There’s no seduction, no escalation. Just bodies rubbing together, accompanied by light moaning and dramatic lighting. It feels less like sex and more like a photo shoot for a lingerie catalog where everyone forgot they were being filmed. There’s nothing passionate or dangerous about it. And for a film that hinges on forbidden attraction, that’s fatal.
THE VERDICT: A FANTASY THAT FORGETS TO BE INTERESTING
Night Eyes was never aiming to be high art. That’s fine. Not every movie has to be Vertigo. But even by its modest ambitions—as a late-night, skin-deep erotic thriller—it fails. The plot is weak. The pacing is deadly. The characters are thin. The thrills are nonexistent. And the eroticism, the one thing the movie is clearly trying to deliver, is both uninspired and lifeless.
Tanya Roberts gives it her best smolder, and Andrew Stevens tries to play stoic, but neither of them can overcome the vacuum at the heart of the film: a total lack of purpose.
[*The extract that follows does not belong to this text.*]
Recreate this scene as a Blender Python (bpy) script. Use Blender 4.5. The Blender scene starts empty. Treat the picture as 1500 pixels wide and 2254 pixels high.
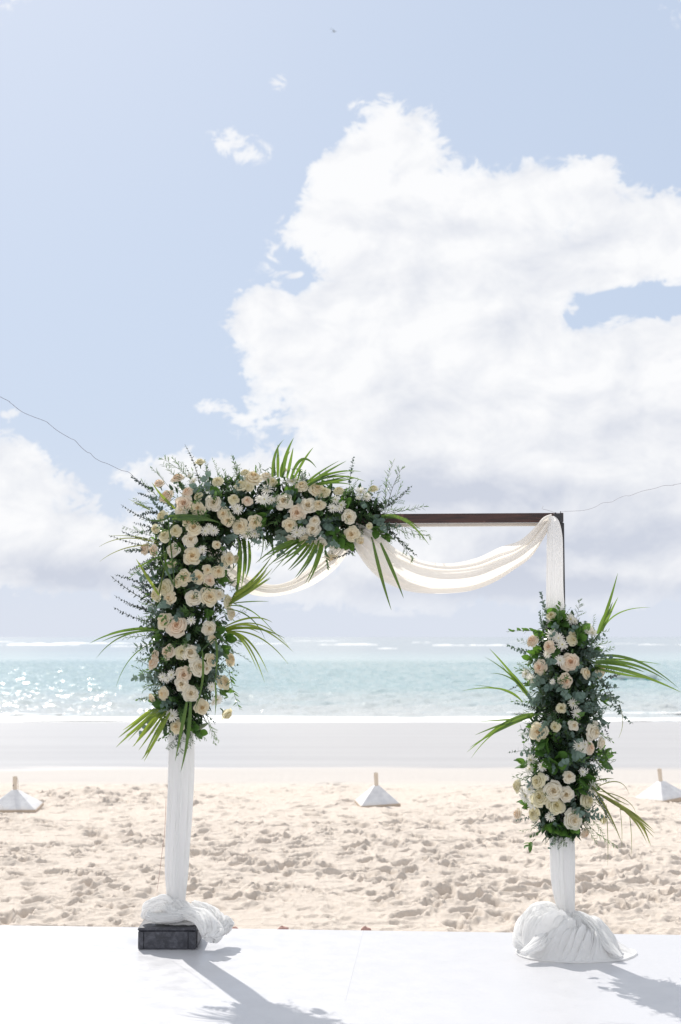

Night Eyes doesn’t explore the dark side of desire. It doesn’t examine the ethics of surveillance. It doesn’t thrill, titillate, or seduce. It just drifts through a fog of clichés and bad lighting until the credits roll.
FINAL SCORE: 3/10 – One point for Tanya Roberts, one for 1990 nostalgia, one for unintentional comedy. Everything else is a blurry videotape of lost opportunity.